John Archibald Wheeler (1911–2008) was a consummate American scientist. Trained at Johns Hopkins, Wheeler was a nuclear physicist who contributed to the American atomic bomb and the post-war hydrogen bomb projects. He spent his career at Princeton, where, after the war, he transitioned to studying the physics of Einstein’s theory of gravity—General Relativity.

This paper explicates Wheeler’s metaphysics as it shifted during his years as a “relativist” using published and unpublished sources. I argue that Wheeler’s thought was characterized by a philosophical drive toward the underlying roots and causes of things, characteristic of the philosophical tradition of Anglophone analysis.
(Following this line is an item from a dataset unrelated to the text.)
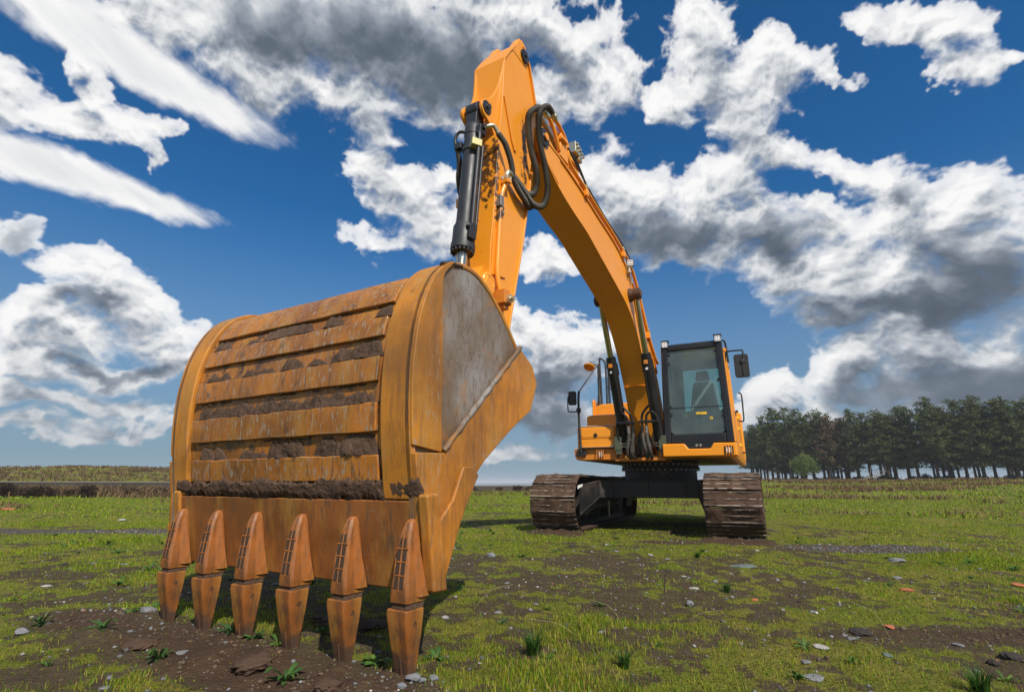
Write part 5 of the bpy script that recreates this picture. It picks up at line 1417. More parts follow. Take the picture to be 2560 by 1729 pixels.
# greenish valve blocks at the cylinder feet, hoses and wiring in the middle
valve_m = M('valve_green', (.10, .115, .075), .45, .3)
for t0 in (-.37, .262):
    m = MB(); m.box(P(1.52, t0, 1.31), P(1.44, t0 + .10, 1.12)); m.box(P(1.51, t0 + .02, 1.12), P(1.45, t0 + .10, 1.06)); m.lathe(P(1.48, t0 + .04, 1.31), (0, 0, 1), [(0, .022), (.02, .022), (.02, .016), (.045, .016), (.045, .024), (.06, .024), (.06, .001)], 8)
    vb = m.build('valve_block', valve_m, house, bevel=.005)
    m = MB(); sg = 1 if t0 < 0 else -1; tb_ = t0 + (.10 if t0 < 0 else 0)
    for z in (1.17, 1.21): m.tube(spline([P(1.48, tb_, z), P(1.48, tb_ + sg * .06, z), P(1.46, tb_ + sg * .085, z + .04), P(1.42, tb_ + sg * .07, z + .16)], 5), .009, 8)
    m.build('thin_pipe', zinc_m, vb)
for i in range(9):
    t0 = -.13 + .032 * i; w_ = random.uniform(-.05, .05)
    m = MB(); m.tube(spline([P(1.42, t0, 1.34 + .05 * math.sin(i * 2)), P(1.46, t0 + w_, 1.22), P(1.47, t0 + w_ * .6, 1.10), P(1.40, t0 * .6, 1.03), P(1.25, t0 * .5, 1.04)], 6), .019 if i % 2 else .013, 8); m.build('hose', hose_m if i % 3 else plastic_m, house)
m = MB()
for i in range(6):
    m.tube(spline([P(1.38, -.30 + .1 * i, 1.36), P(1.40, -.28 + .1 * i, 1.30 + .03 * math.cos(i)), P(1.43, -.2 + .07 * i, 1.24), P(1.38, -.2 + .09 * i, 1.15)], 5), .007, 6)
m.build('wiring', zinc_m, house)

# ------------------------------------------------------------------ cab
def CT(u, z):
    k = (z - 1.18) / 1.42
    return (.335 + .045 * k) * (1 - u) + (1.25 - .035 * k) * u
def cp(u, s, z): return P(s, CT(u, z), z)
def cbar(mb, u0, u1, s0, s1, z0, z1):
    return mb.hexa([cp(u0, s0, z0), cp(u1, s0, z0), cp(u1, s1, z0), cp(u0, s1, z0)], [cp(u0, s0, z1), cp(u1, s0, z1), cp(u1, s1, z1), cp(u0, s1, z1)])
m = MB()
cbar(m, 0, .105, 1.50, 1.40, 1.19, 2.60); cbar(m, .895, 1, 1.50, 1.40, 1.19, 2.60)
cbar(m, .105, .895, 1.50, 1.40, 2.515, 2.60); cbar(m, .105, .895, 1.50, 1.40, 1.19, 1.318)
cab = m.build('cab', cab_m, exc, bevel=.018, seg=3)
m = MB(); m.prism([P(1.512, t, z) for t, z in ((.60, 1.20), (.655, 1.115), (.945, 1.115), (.99, 1.20))], [P(1.42, t, z) for t, z in ((.60, 1.20), (.655, 1.115), (.945, 1.115), (.99, 1.20))]); m.build('sill_panel', cab_m, cab, bevel=.004)
m = MB()
for t in (.765, .815): m.lathe(P(1.512, t, 1.158), (0, -1, 0), [(0, .016), (.006, .016), (.008, .010), (.004, .008), (.004, .001)], 14)
m.build('washer_nozzles', zinc_m, cab)
# pillar trims
for u in (.03, .965):
    m = MB(); cbar(m, u - .006, u + .006, 1.506, 1.498, 1.25, 2.52); m.build('pillar_trim', plastic_m, cab)
# windscreen in two panes with rounded lower corners
def pane(u0, u1, z0, z1, r=.05):
    out = []
    for cu, cz, a0, rr in ((u1, z1, 0, .004), (u0, z1, 90, .004), (u0, z0, 180, r), (u1, z0, 270, r)):
        for k in range(5):
            g_ = R_(a0 + 90 * k / 4); sx = -1 if cu == u1 else 1; sz = -1 if cz == z1 else 1
            out.append((CT(cu, cz) + sx * rr + rr * math.cos(g_), cz + sz * rr + rr * math.sin(g_)))
    return out
m = MB(); o_ = pane(.107, .893, 1.690, 2.513); m.prism([P(1.470, t, z) for t, z in o_], [P(1.464, t, z) for t, z in o_]); m.build('windscreen', glass_m, cab, smooth=0)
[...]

Wheeler’s thought was also characterized by a delight in paradox, and a desire to progress through paradoxical formulations such as “mass without mass” and “charge without charge.”

In 1953 Wheeler first proposed to consider the “view that only fields of zero rest mass should be regarded as fundamental”: the electromagnetic field, the gravitational field, and the neutrino field. In 1955 Wheeler and his student Charles Misner discovered that in fact they could capture a complete picture of classical physics with only one zero rest mass field; the gravitational field. Here he was moving toward a view that the vacuum is fundamental, which he would express by 1956. This was the beginning of his thoughts that empty space may not be simply the arena for physics, but may actually constitute matter. Perhaps everything was really nothing.